### Items
☆ ☆ ☆
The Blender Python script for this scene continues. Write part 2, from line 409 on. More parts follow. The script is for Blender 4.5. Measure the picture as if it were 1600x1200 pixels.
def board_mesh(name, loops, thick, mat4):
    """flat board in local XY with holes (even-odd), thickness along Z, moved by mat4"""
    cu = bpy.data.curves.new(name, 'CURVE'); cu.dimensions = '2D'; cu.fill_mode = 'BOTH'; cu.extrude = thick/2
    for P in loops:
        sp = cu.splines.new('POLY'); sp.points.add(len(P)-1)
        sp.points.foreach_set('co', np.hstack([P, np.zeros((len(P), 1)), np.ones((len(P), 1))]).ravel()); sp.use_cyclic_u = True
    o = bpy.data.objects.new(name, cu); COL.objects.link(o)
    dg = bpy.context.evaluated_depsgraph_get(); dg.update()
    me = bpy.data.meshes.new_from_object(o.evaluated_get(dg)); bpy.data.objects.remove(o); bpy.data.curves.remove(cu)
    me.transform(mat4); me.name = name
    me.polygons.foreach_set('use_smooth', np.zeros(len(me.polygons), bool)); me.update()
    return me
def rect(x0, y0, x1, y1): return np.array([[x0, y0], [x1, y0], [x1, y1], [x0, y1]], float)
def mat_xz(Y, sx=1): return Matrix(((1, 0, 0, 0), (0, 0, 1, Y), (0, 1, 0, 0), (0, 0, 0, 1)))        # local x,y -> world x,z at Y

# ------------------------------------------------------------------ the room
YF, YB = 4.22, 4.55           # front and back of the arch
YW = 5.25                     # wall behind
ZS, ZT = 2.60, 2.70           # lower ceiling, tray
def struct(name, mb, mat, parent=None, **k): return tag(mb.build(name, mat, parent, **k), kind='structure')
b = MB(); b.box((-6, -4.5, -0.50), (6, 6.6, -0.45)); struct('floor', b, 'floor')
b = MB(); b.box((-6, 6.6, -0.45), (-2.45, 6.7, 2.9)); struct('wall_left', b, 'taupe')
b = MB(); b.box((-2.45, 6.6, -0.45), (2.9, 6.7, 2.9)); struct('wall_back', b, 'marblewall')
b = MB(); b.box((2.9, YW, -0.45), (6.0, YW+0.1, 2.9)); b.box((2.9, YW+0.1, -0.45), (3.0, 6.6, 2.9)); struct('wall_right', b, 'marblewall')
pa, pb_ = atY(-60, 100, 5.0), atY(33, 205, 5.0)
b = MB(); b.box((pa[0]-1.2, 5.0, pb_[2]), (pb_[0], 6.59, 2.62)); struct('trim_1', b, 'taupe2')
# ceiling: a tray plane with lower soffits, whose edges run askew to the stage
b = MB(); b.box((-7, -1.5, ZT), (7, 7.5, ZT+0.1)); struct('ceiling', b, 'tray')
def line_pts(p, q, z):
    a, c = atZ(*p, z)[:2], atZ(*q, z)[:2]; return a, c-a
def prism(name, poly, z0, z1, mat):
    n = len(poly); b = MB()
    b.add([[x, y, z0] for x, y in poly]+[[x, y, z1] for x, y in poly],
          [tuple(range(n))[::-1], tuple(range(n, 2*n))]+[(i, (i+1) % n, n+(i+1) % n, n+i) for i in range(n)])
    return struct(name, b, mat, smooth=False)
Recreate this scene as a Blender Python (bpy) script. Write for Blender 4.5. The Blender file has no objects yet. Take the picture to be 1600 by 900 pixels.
☆ ☆ ☆
### Task details
Output every record above exactly as it appears.

### Result of this exercise
The Blender Python script for this scene continues. Write part 2, from line 409 on. More parts follow. The script is for Blender 4.5. Measure the picture as if it were 1600x1200 pixels.
def board_mesh(name, loops, thick, mat4):
    """flat board in local XY with holes (even-odd), thickness along Z, moved by mat4"""
    cu = bpy.data.curves.new(name, 'CURVE'); cu.dimensions = '2D'; cu.fill_mode = 'BOTH'; cu.extrude = thick/2
    for P in loops:
        sp = cu.splines.new('POLY'); sp.points.add(len(P)-1)
        sp.points.foreach_set('co', np.hstack([P, np.zeros((len(P), 1)), np.ones((len(P), 1))]).ravel()); sp.use_cyclic_u = True
    o = bpy.data.objects.new(name, cu); COL.objects.link(o)
    dg = bpy.context.evaluated_depsgraph_get(); dg.update()
    me = bpy.data.meshes.new_from_object(o.evaluated_get(dg)); bpy.data.objects.remove(o); bpy.data.curves.remove(cu)
    me.transform(mat4); me.name = name
    me.polygons.foreach_set('use_smooth', np.zeros(len(me.polygons), bool)); me.update()
    return me
def rect(x0, y0, x1, y1): return np.array([[x0, y0], [x1, y0], [x1, y1], [x0, y1]], float)
def mat_xz(Y, sx=1): return Matrix(((1, 0, 0, 0), (0, 0, 1, Y), (0, 1, 0, 0), (0, 0, 0, 1)))        # local x,y -> world x,z at Y

# ------------------------------------------------------------------ the room
YF, YB = 4.22, 4.55           # front and back of the arch
YW = 5.25                     # wall behind
ZS, ZT = 2.60, 2.70           # lower ceiling, tray
def struct(name, mb, mat, parent=None, **k): return tag(mb.build(name, mat, parent, **k), kind='structure')
b = MB(); b.box((-6, -4.5, -0.50), (6, 6.6, -0.45)); struct('floor', b, 'floor')
b = MB(); b.box((-6, 6.6, -0.45), (-2.45, 6.7, 2.9)); struct('wall_left', b, 'taupe')
b = MB(); b.box((-2.45, 6.6, -0.45), (2.9, 6.7, 2.9)); struct('wall_back', b, 'marblewall')
b = MB(); b.box((2.9, YW, -0.45), (6.0, YW+0.1, 2.9)); b.box((2.9, YW+0.1, -0.45), (3.0, 6.6, 2.9)); struct('wall_right', b, 'marblewall')
pa, pb_ = atY(-60, 100, 5.0), atY(33, 205, 5.0)
b = MB(); b.box((pa[0]-1.2, 5.0, pb_[2]), (pb_[0], 6.59, 2.62)); struct('trim_1', b, 'taupe2')
# ceiling: a tray plane with lower soffits, whose edges run askew to the stage
b = MB(); b.box((-7, -1.5, ZT), (7, 7.5, ZT+0.1)); struct('ceiling', b, 'tray')
def line_pts(p, q, z):
    a, c = atZ(*p, z)[:2], atZ(*q, z)[:2]; return a, c-a
def prism(name, poly, z0, z1, mat):
    n = len(poly); b = MB()
    b.add([[x, y, z0] for x, y in poly]+[[x, y, z1] for x, y in poly],
          [tuple(range(n))[::-1], tuple(range(n, 2*n))]+[(i, (i+1) % n, n+(i+1) % n, n+i) for i in range(n)])
    return struct(name, b, mat, smooth=False)
Recreate this scene as a Blender Python (bpy) script. Write for Blender 4.5. The Blender file has no objects yet. Take the picture to be 1600 by 900 pixels.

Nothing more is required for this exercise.